With just six months until its first
trip to space, NASA’s Orion spacecraft continues taking shape at
the agency's Kennedy Space Center in Florida.
Engineers began stacking the crew
module on top of the completed service module Monday, the first step
in moving the three primary Orion elements –crew module, service
module and launch abort system – into configuration for launch.
Orion's flight test will provide NASA
with important data that will help the agency test out systems and
further refine the design so they can safely send humans far into the
solar system.
With the crew module now in place, the
engineers will secure it and make the necessary power connections
between to the service module over the course of the week.

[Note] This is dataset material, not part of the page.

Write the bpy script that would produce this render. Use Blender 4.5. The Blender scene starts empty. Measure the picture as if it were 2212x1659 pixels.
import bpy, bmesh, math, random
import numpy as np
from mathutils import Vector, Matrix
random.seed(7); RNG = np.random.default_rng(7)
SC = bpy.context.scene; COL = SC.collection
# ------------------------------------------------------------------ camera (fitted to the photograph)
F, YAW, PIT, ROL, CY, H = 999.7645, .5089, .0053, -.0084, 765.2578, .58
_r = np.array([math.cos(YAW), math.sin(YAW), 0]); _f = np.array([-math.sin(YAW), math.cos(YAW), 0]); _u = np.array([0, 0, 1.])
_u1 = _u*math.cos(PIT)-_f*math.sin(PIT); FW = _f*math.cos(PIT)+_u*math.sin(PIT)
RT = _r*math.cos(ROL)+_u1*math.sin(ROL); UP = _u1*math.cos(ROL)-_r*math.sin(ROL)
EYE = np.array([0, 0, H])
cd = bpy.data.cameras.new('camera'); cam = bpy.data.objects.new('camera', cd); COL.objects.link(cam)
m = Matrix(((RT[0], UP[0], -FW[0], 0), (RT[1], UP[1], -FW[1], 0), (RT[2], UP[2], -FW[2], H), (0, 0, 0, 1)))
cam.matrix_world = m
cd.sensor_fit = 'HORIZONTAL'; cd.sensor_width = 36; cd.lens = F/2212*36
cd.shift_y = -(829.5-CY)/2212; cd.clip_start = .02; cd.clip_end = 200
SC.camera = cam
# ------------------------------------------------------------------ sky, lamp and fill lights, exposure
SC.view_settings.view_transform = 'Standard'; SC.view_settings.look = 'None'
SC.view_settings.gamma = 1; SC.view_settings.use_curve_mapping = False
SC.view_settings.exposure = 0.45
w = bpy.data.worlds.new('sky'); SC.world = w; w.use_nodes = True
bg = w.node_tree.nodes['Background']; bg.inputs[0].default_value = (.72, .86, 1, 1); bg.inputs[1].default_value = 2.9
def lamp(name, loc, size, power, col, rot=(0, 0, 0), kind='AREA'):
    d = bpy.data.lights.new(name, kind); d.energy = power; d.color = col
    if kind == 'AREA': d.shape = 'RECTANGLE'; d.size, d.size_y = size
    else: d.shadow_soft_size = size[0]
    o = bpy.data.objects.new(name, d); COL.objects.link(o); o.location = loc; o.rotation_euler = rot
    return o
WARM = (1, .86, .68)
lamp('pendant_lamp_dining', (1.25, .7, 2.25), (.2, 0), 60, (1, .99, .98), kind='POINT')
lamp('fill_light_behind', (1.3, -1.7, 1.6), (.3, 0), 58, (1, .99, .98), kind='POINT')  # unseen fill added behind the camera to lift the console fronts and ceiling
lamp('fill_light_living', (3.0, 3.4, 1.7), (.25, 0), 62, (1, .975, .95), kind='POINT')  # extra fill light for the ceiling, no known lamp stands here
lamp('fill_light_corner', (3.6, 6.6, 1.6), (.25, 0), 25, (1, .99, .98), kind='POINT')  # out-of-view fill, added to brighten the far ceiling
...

Once the
bolts and fluid connector between the modules are in place, the
stacked spacecraft will undergo electrical, avionic and radio
frequency tests.
The modules are being put together in
the Final Assembly and System Testing Cell in the Operations and
Checkout Facility at Kennedy. Here, the integrated modules will be
put through their final system tests prior to rolling out of the
facility for integration with the United Launch Alliance Delta IV
Heavy rocket that will send it on its mission.
Orion is being prepared for its first
launch later this year, an unmanned flight that will take it 3,600
miles above Earth, in a 4.5 hour mission to test the systems critical
for future human missions to deep space. After two orbits, Orion will
reenter Earth’s atmosphere at almost 20,000 miles per hour before
its parachute system deploys to slow the spacecraft for a splashdown
in the Pacific Ocean.
Orion's flight test also will provide
important data for the agency’s Space Launch System (SLS) rocket
and ocean recovery of Orion. Engineers at NASA’s Marshall Space
Flight Center in Huntsville, Alabama, have built an advanced adapter
to connect Orion to the Delta IV Heavy rocket that will launch the
spacecraft during the December test. The adapter also will be used
during future SLS missions. NASA’s Ground Systems Development and
Operations Program, based at Kennedy, will recover the Orion crew
module with the U.S. Navy after its splashdown in the Pacific Ocean.